Just when we thought it was going to be a slow week on the Economic Calendar, we get this breaking news... Emergency Fed Funds Rate Cut: 75 Basis Points (a.k.a. .75% down to 3.50%
From MarketWatch:
"The 75 basis-point surprise cut came after global financial markets sold off in dramatic fashion on Monday on fears that bad bets in credit markets could spread further and drive the U.S. economy into recession.It was the largest cut in the federal funds rate since 1982, after the FOMC had driven rates to 20% to kill inflation.U.S. stocks opened with huge losses.
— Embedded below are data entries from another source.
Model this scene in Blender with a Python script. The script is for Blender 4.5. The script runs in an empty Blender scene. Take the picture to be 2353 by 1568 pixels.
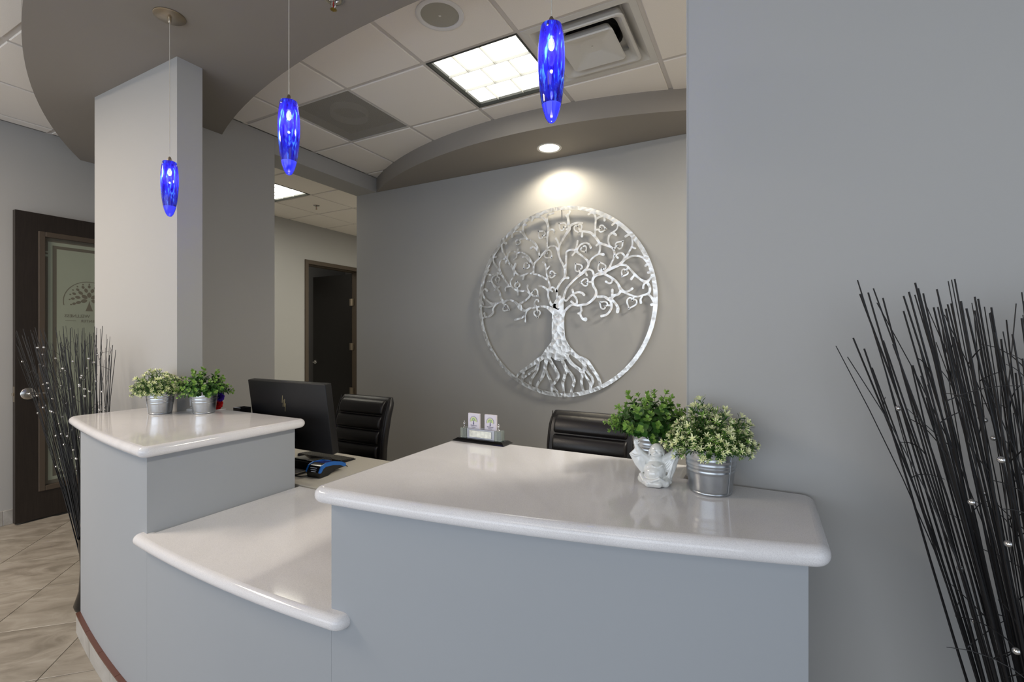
import bpy, bmesh, math, random
from math import sin, cos, pi, radians, sqrt
from mathutils import Vector, Matrix
random.seed(7)
SC = bpy.context.scene
COL = SC.collection

# ---------------------------------------------------------------- camera, world, lights, exposure
CAM_Z = 1.38
cd = bpy.data.cameras.new('camera')
cd.sensor_width = 36.0
cd.lens = 36.0 * 1090.0 / 2353.0
cd.shift_y = -9.0 / 2353.0
cd.clip_start = 0.02
cam = bpy.data.objects.new('camera', cd)
COL.objects.link(cam)
cam.location = (0, 0, CAM_Z)
cam.rotation_euler = (pi / 2, 0, radians(27.8))
SC.camera = cam
SC.view_settings.view_transform = 'Standard'
SC.view_settings.look = 'None'
SC.view_settings.gamma = 1.0
SC.view_settings.use_curve_mapping = False
SC.view_settings.exposure = 0.0

world = bpy.data.worlds.new('daylight')
world.use_nodes = True
SC.world = world
bg = world.node_tree.nodes['Background']
bg.inputs[0].default_value = (0.75, 0.86, 1.0, 1)
bg.inputs[1].default_value = 0.9

def area(name, loc, rot, sx, sy, power, color, spread=180):
    l = bpy.data.lights.new(name, 'AREA')
    l.shape = 'RECTANGLE'; l.size = sx; l.size_y = sy
    l.energy = power; l.color = color; l.spread = radians(spread)
    o = bpy.data.objects.new(name, l); COL.objects.link(o)
    o.location = loc; o.rotation_euler = rot
    return o
# daylight through the shop-front windows behind the camera
area('window_daylight', (-1.0, -3.35, 1.30), (radians(102), 0, 0), 6.4, 2.0, 92, (0.80, 0.885, 1.0))
area('side_window_daylight', (2.75, -1.2, 1.5), (radians(100), 0, radians(90)), 3.2, 2.2, 13, (0.80, 0.885, 1.0))
# recessed ceiling panels over the waiting area behind the camera
area('waiting_ceiling_light', (-0.2, -1.7, 2.93), (0, 0, 0), 1.8, 1.2, 18, (1.0, 0.92, 0.80))
area('waiting_ceiling_light', (-3.9, -0.6, 2.93), (0, 0, 0), 0.6, 1.2, 90, (1.0, 0.86, 0.70))
# fill lamps added out of view behind walls, then the soffit's recessed lamp
area('alcove_fill_light', (0.95, 2.5, 2.93), (0, 0, 0), 0.56, 0.56, 72, (1.0, 0.93, 0.80))  # added behind the right wall to brighten the alcove
area('hall_fill_light', (-2.95, 4.9, 2.93), (0, 0, 0), 1.2, 0.6, 85, (1.0, 0.95, 0.80))  # added, hidden by the back wall, to light the hall
area('room_behind_fill', (-6.3, 3.9, 2.9), (0, 0, 0), 0.5, 0.5, 9, (1.0, 0.92, 0.78))  # added to light the room beyond the hall door
def spot(name, loc, aim, power, color, size, blend, r):
    l = bpy.data.lights.new(name, 'SPOT'); l.energy = power; l.color = color
    l.spot_size = radians(size); l.spot_blend = blend; l.shadow_soft_size = r
    o = bpy.data.objects.new(name, l); COL.objects.link(o); o.location = loc
    o.rotation_euler = (Vector(aim) - Vector(loc)).to_track_quat('-Z', 'Y').to_euler()
    return o
spot('recessed_lamp_light', (-1.434, 3.335, 2.80), (-1.434, 3.42, 0.0), 31, (1.0, 0.88, 0.67), 150, 0.6, 0.05)

# ---------------------------------------------------------------- helpers
def lin(c):
    return tuple((x / 12.92 if x <= 0.04045 else ((x + 0.055) / 1.055) ** 2.4) for x in (v / 255.0 for v in c))

def new_mat(name):
    m = bpy.data.materials.new(name); m.use_nodes = True
    nt = m.node_tree
    return m, nt, nt.nodes['Principled BSDF']

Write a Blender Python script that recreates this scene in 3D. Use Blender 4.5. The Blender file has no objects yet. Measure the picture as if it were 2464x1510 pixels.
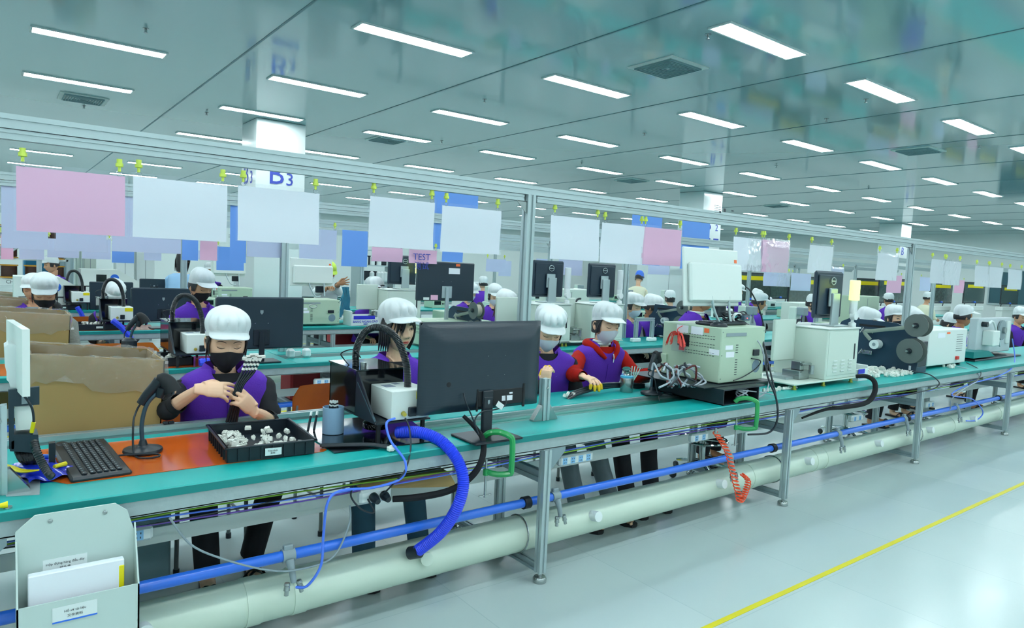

The Dow Jones Industrial Average was down more than 450 points, or more than 3%. Treasurys rallied.'This move is not an instant fix,' wrote Ian Shepherdson, chief U.S. economist for High Frequency Economics. 'The economy is still staring recession in the face, but at least the Fed now gets it.'
So far, the Bond Market is performing well in light of the rate cut. But my recommendation still remains: continue to Lock-In your Mortgage Rates!
Remember, Stocks and Bonds compete for the same investment dollar. This means that investors can choose to invest their money in the Bond Market or they can choose to invest their money in the Stock Market. If we start to see money pour back into the Stock Market, this will deteriorate mortgage rates.